Your instructions: Output the data that follows exactly, line for line.

Given data:
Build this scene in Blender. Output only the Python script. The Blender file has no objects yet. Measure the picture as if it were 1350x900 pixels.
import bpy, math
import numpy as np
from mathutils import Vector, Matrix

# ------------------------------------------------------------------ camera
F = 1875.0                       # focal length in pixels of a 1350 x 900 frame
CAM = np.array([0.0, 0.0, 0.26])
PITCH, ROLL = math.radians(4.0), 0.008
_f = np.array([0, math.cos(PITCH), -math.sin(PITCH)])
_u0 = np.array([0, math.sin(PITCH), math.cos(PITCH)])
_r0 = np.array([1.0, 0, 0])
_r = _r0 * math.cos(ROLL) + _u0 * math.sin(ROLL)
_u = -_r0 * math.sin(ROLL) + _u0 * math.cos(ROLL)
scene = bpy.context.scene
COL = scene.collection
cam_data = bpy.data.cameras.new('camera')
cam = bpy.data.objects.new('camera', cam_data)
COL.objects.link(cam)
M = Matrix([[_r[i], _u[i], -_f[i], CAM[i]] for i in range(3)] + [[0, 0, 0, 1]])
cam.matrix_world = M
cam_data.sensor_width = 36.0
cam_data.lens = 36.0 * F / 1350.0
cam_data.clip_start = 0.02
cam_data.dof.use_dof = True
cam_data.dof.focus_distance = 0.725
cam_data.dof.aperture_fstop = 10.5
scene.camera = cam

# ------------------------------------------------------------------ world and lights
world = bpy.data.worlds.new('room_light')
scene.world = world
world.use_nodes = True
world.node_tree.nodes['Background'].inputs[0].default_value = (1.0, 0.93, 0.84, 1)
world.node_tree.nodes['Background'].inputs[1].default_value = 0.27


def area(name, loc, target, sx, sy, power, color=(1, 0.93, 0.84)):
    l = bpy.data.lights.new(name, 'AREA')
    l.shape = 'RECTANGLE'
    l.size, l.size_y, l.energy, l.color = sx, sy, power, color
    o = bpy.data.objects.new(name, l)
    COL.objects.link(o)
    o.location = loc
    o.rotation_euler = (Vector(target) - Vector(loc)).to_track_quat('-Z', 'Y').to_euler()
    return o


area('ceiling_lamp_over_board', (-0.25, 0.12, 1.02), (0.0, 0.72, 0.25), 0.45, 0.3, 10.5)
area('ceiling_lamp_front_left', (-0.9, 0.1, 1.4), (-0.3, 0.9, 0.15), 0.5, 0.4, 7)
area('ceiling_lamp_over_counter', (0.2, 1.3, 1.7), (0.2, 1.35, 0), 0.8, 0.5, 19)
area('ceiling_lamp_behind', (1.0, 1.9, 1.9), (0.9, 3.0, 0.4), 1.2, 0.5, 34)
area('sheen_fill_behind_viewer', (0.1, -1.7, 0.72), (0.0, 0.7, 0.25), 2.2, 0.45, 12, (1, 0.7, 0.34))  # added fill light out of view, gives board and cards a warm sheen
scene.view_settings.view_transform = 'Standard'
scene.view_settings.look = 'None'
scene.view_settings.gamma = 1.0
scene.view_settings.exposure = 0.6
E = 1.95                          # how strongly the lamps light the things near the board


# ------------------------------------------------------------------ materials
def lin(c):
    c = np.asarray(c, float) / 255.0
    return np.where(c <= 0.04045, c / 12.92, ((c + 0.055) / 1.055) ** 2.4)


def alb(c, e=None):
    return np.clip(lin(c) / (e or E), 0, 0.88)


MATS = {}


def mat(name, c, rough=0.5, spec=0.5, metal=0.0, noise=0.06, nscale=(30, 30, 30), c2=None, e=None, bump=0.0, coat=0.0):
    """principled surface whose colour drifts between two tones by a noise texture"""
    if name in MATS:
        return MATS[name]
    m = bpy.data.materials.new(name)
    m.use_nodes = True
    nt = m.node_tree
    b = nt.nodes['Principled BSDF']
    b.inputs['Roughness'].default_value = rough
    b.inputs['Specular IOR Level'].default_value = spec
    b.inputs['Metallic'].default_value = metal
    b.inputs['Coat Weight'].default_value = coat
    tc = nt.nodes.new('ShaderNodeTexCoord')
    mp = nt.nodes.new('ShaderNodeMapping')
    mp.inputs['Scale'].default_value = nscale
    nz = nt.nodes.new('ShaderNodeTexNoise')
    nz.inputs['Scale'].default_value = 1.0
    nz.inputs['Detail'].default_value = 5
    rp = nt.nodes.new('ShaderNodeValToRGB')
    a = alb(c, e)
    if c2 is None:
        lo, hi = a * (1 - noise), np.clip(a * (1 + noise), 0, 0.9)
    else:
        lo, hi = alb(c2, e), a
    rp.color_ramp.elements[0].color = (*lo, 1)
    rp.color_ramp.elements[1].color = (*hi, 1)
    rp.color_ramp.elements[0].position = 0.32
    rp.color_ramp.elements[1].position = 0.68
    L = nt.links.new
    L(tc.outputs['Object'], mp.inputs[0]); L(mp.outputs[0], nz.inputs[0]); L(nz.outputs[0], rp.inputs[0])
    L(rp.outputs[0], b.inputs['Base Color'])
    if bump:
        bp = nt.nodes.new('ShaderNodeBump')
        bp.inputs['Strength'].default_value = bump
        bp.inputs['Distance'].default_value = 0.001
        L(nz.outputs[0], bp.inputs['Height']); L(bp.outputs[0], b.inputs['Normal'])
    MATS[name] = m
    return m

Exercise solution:
Build this scene in Blender. Output only the Python script. The Blender file has no objects yet. Measure the picture as if it were 1350x900 pixels.
import bpy, math
import numpy as np
from mathutils import Vector, Matrix

# ------------------------------------------------------------------ camera
F = 1875.0                       # focal length in pixels of a 1350 x 900 frame
CAM = np.array([0.0, 0.0, 0.26])
PITCH, ROLL = math.radians(4.0), 0.008
_f = np.array([0, math.cos(PITCH), -math.sin(PITCH)])
_u0 = np.array([0, math.sin(PITCH), math.cos(PITCH)])
_r0 = np.array([1.0, 0, 0])
_r = _r0 * math.cos(ROLL) + _u0 * math.sin(ROLL)
_u = -_r0 * math.sin(ROLL) + _u0 * math.cos(ROLL)
scene = bpy.context.scene
COL = scene.collection
cam_data = bpy.data.cameras.new('camera')
cam = bpy.data.objects.new('camera', cam_data)
COL.objects.link(cam)
M = Matrix([[_r[i], _u[i], -_f[i], CAM[i]] for i in range(3)] + [[0, 0, 0, 1]])
cam.matrix_world = M
cam_data.sensor_width = 36.0
cam_data.lens = 36.0 * F / 1350.0
cam_data.clip_start = 0.02
cam_data.dof.use_dof = True
cam_data.dof.focus_distance = 0.725
cam_data.dof.aperture_fstop = 10.5
scene.camera = cam

# ------------------------------------------------------------------ world and lights
world = bpy.data.worlds.new('room_light')
scene.world = world
world.use_nodes = True
world.node_tree.nodes['Background'].inputs[0].default_value = (1.0, 0.93, 0.84, 1)
world.node_tree.nodes['Background'].inputs[1].default_value = 0.27


def area(name, loc, target, sx, sy, power, color=(1, 0.93, 0.84)):
    l = bpy.data.lights.new(name, 'AREA')
    l.shape = 'RECTANGLE'
    l.size, l.size_y, l.energy, l.color = sx, sy, power, color
    o = bpy.data.objects.new(name, l)
    COL.objects.link(o)
    o.location = loc
    o.rotation_euler = (Vector(target) - Vector(loc)).to_track_quat('-Z', 'Y').to_euler()
    return o


area('ceiling_lamp_over_board', (-0.25, 0.12, 1.02), (0.0, 0.72, 0.25), 0.45, 0.3, 10.5)
area('ceiling_lamp_front_left', (-0.9, 0.1, 1.4), (-0.3, 0.9, 0.15), 0.5, 0.4, 7)
area('ceiling_lamp_over_counter', (0.2, 1.3, 1.7), (0.2, 1.35, 0), 0.8, 0.5, 19)
area('ceiling_lamp_behind', (1.0, 1.9, 1.9), (0.9, 3.0, 0.4), 1.2, 0.5, 34)
area('sheen_fill_behind_viewer', (0.1, -1.7, 0.72), (0.0, 0.7, 0.25), 2.2, 0.45, 12, (1, 0.7, 0.34))  # added fill light out of view, gives board and cards a warm sheen
scene.view_settings.view_transform = 'Standard'
scene.view_settings.look = 'None'
scene.view_settings.gamma = 1.0
scene.view_settings.exposure = 0.6
E = 1.95                          # how strongly the lamps light the things near the board


# ------------------------------------------------------------------ materials
def lin(c):
    c = np.asarray(c, float) / 255.0
    return np.where(c <= 0.04045, c / 12.92, ((c + 0.055) / 1.055) ** 2.4)


def alb(c, e=None):
    return np.clip(lin(c) / (e or E), 0, 0.88)


MATS = {}


def mat(name, c, rough=0.5, spec=0.5, metal=0.0, noise=0.06, nscale=(30, 30, 30), c2=None, e=None, bump=0.0, coat=0.0):
    """principled surface whose colour drifts between two tones by a noise texture"""
    if name in MATS:
        return MATS[name]
    m = bpy.data.materials.new(name)
    m.use_nodes = True
    nt = m.node_tree
    b = nt.nodes['Principled BSDF']
    b.inputs['Roughness'].default_value = rough
    b.inputs['Specular IOR Level'].default_value = spec
    b.inputs['Metallic'].default_value = metal
    b.inputs['Coat Weight'].default_value = coat
    tc = nt.nodes.new('ShaderNodeTexCoord')
    mp = nt.nodes.new('ShaderNodeMapping')
    mp.inputs['Scale'].default_value = nscale
    nz = nt.nodes.new('ShaderNodeTexNoise')
    nz.inputs['Scale'].default_value = 1.0
    nz.inputs['Detail'].default_value = 5
    rp = nt.nodes.new('ShaderNodeValToRGB')
    a = alb(c, e)
    if c2 is None:
        lo, hi = a * (1 - noise), np.clip(a * (1 + noise), 0, 0.9)
    else:
        lo, hi = alb(c2, e), a
    rp.color_ramp.elements[0].color = (*lo, 1)
    rp.color_ramp.elements[1].color = (*hi, 1)
    rp.color_ramp.elements[0].position = 0.32
    rp.color_ramp.elements[1].position = 0.68
    L = nt.links.new
    L(tc.outputs['Object'], mp.inputs[0]); L(mp.outputs[0], nz.inputs[0]); L(nz.outputs[0], rp.inputs[0])
    L(rp.outputs[0], b.inputs['Base Color'])
    if bump:
        bp = nt.nodes.new('ShaderNodeBump')
        bp.inputs['Strength'].default_value = bump
        bp.inputs['Distance'].default_value = 0.001
        L(nz.outputs[0], bp.inputs['Height']); L(bp.outputs[0], b.inputs['Normal'])
    MATS[name] = m
    return m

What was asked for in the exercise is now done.